I am an aspiring developer whenever I have the time, and often when I don't. When I learned about the Xposed Framework, which allows you to inject your code or replace it at the level of methods in Java, I had to try it. I successfully implemented an idea I had to control whether Android consumes alt-tab events or lets apps handle them, and this is now published. However, as I tried to tackle more difficult problems that dealt more with closed source OEM code, I realized that the hardest part was actually just knowing exactly where to modify to get the desired effect. I tried some educated guessing and some trial and error, and while I had some success, there was just simply too much probing to do for a person.
At that point, I realized that I already had all the tools to write a program that could do exactly that.

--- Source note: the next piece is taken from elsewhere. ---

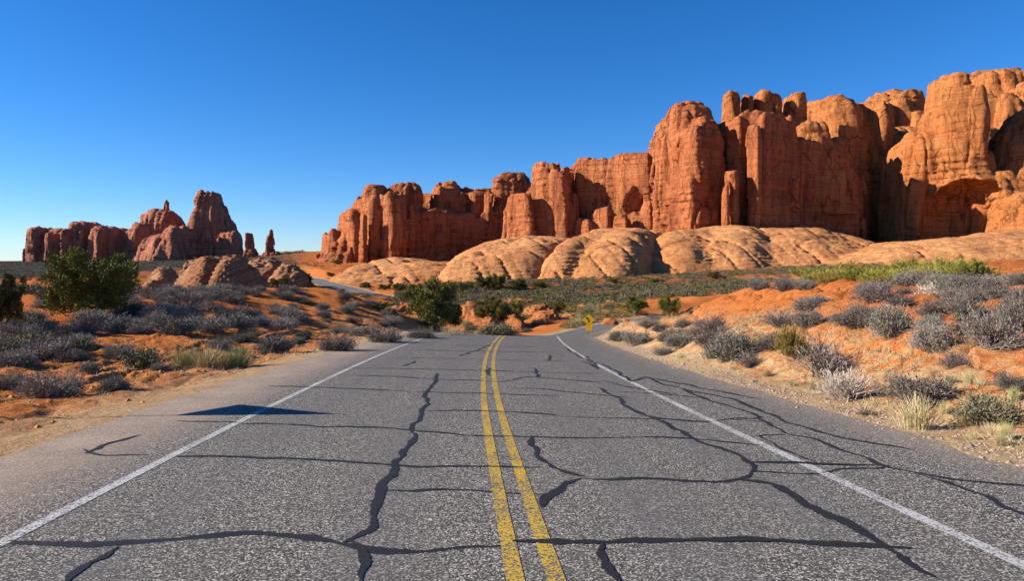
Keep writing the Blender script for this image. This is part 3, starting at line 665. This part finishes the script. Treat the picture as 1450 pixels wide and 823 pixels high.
def bush_mesh(name, seed, Rr=.55, H=.6, ns=150, nl=15, leafm=M_sage, twigm=M_twig, lsz=(.045,.016), spread=1., up=.5, scatter=.055, stray=.12):
    g = np.random.default_rng(seed)
    ncl = 13; cd = g.normal(size=(ncl, 3)); cd[:, 2] = np.abs(cd[:, 2])*.8+.25; cd /= np.linalg.norm(cd, axis=1)[:, None]; cl = .72+.38*g.random(ncl)
    k = g.integers(0, ncl, ns); d = cd[k]+g.normal(size=(ns, 3))*.30; d[:, 2] = np.abs(d[:, 2])+.08; d /= np.linalg.norm(d, axis=1)[:, None]
    ln = cl[k]*(.72+.34*g.random(ns))
    end = d*ln[:, None]*np.array([Rr*spread, Rr*spread, H]); end += (g.random((ns,1)) < stray)*d*.12
    st = g.normal(size=(ns, 3))*np.array([.07, .07, 0])*Rr/.55
    mid = st+(end-st)*.5+np.array([0,0,1])*(.06*g.random((ns,1)))
    parts = []; mis = []
    v, f = blades(st, mid-st, np.linalg.norm(mid-st, axis=1), .016, g=g); parts.append((v, f)); mis.append(1)
    v, f = blades(mid, end-mid, np.linalg.norm(end-mid, axis=1)*1.05, .010, g=g); parts.append((v, f)); mis.append(1)
    # side twigs
    t = .35+.6*g.random((ns*3, 1)); kk = np.repeat(np.arange(ns), 3); pb = st[kk]+(end-st)[kk]*t
    dd = (end-st)[kk]; dd = dd/np.linalg.norm(dd, axis=1)[:, None]+g.normal(size=(ns*3, 3))*.55
    dd[:, 2] += .2; v, f = blades(pb, dd, .06+.12*g.random(ns*3), .008, g=g); parts.append((v, f)); mis.append(1)
    t = .38+.66*g.random((ns*nl, 1))**.75; kk = np.repeat(np.arange(ns), nl)
    pl = st[kk]+(end-st)[kk]*t+g.normal(size=(ns*nl, 3))*scatter
    pl[:, 2] = np.maximum(pl[:, 2], .01)
    dl = (end-st)[kk]; dl = dl/np.linalg.norm(dl, axis=1)[:, None]+g.normal(size=(ns*nl, 3))*.6+np.array([0,0,up])
    v, f = blades(pl, dl, lsz[0]*(.6+.8*g.random(ns*nl)), lsz[1]*(.7+.6*g.random(ns*nl)), g=g); parts.append((v, f)); mis.append(0)
    V, F, M = merge(parts, mis)
    return npmesh(name, V, F, [leafm, twigm], False, M)
def grass_mesh(name, seed, Rr=.3, H=.5, n=420, m1=M_straw, m2=M_olive, lean=.45):
    g = np.random.default_rng(seed)
    st = g.normal(size=(n, 3))*np.array([Rr*.35, Rr*.35, 0]); d = np.concatenate([g.normal(size=(n, 2))*lean*.6+st[:, :2]/Rr*.6, np.ones((n, 1))], 1)
    d /= np.linalg.norm(d, axis=1)[:, None]; h = H*(.45+.6*g.random(n)); parts = []
    v1, f1 = blades(st, d, h*.6, .010, g=g); e = st+d*(h*.6)[:, None]; d2 = d+np.concatenate([d[:, :2]*.8, np.full((n,1), -.1)], 1)
    v2, f2 = blades(e, d2, h*.45, .007, g=g)
    V, F, M = merge([(v1, f1), (v2, f2)], [0, 0]); M = np.concatenate([g.random(n) < .25]*2).astype(int)
    return npmesh(name, V, F, [m1, m2], False, M)
PRO = {
 'sage': [bush_mesh('sagebrush', 10+i, .55+.05*(i%3), .5+.07*(i%2), 220, (34,30,18,34,11)[i], lsz=(.036,.013)) for i in range(5)],
 'twig': [bush_mesh('twiggy_bush', 30+i, .5, .62, 190, 7, M_twig, M_twig, (.05,.012), up=.7, stray=.3) for i in range(3)],
 'green': [bush_mesh('green_bush', 40+i, .5, .55, 150, 17, M_green, M_twig, (.05,.017)) for i in range(3)],
 'bright': [bush_mesh('rabbitbrush', 50+i, .5, .6, 200, 13, M_bright, M_bright, (.09,.012), up=1.6, scatter=.04) for i in range(2)],
 'straw': [grass_mesh('dry_grass', 60+i, .3, .5) for i in range(3)],
 'olive': [grass_mesh('olive_grass', 65+i, .42, .5, 700, M_olive, M_straw, .6) for i in range(3)],
 'dead': [bush_mesh('bleached_bush', 70, .5, .55, 190, 6, M_dead, M_dead, (.07,.010), up=.7, stray=.4)],
}
NAME = {'sage':'sagebrush','twig':'twiggy_bush','green':'green_bush','bright':'rabbitbrush','straw':'dry_grass_clump','olive':'grass_clump','dead':'bleached_bush'}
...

Using Java Reflection and the Xposed Framework, I could find not only the class hierarchy information easily obtained by partial decompliation tools, but also determine which control flow paths are actually executed at runtime, something impossible to predict based on only a class heirarchy and method names.

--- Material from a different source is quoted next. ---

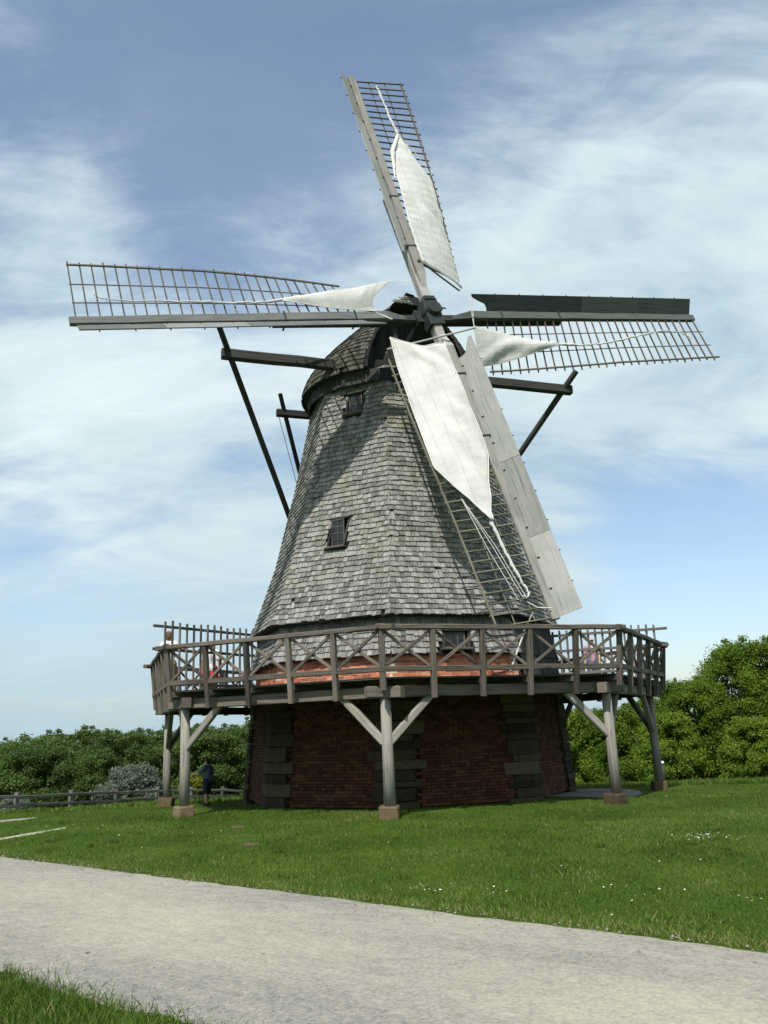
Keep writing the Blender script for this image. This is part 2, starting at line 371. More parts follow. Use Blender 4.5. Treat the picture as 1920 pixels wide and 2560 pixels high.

This is achieved by traversing the various classes, methods, and other elements, and whenever a method was encountered, adding a hook to it that called my code before the method's original code. Then, each time the method was called, I could obtain a stack trace and see exactly where the methods had been called from. Since Xposed modules often must work by changing behavior at the first possible opportunity, or at the last, this information is invaluable, and impossible to predict without runtime information.
This tool does not do everything at once, because that is impossible, but it gives an excellent start and could be easily modified by the developers who would be using it to suit their purposes. I know that I already plan to further customize this tool and use it for my future development. I hope that others find it as useful.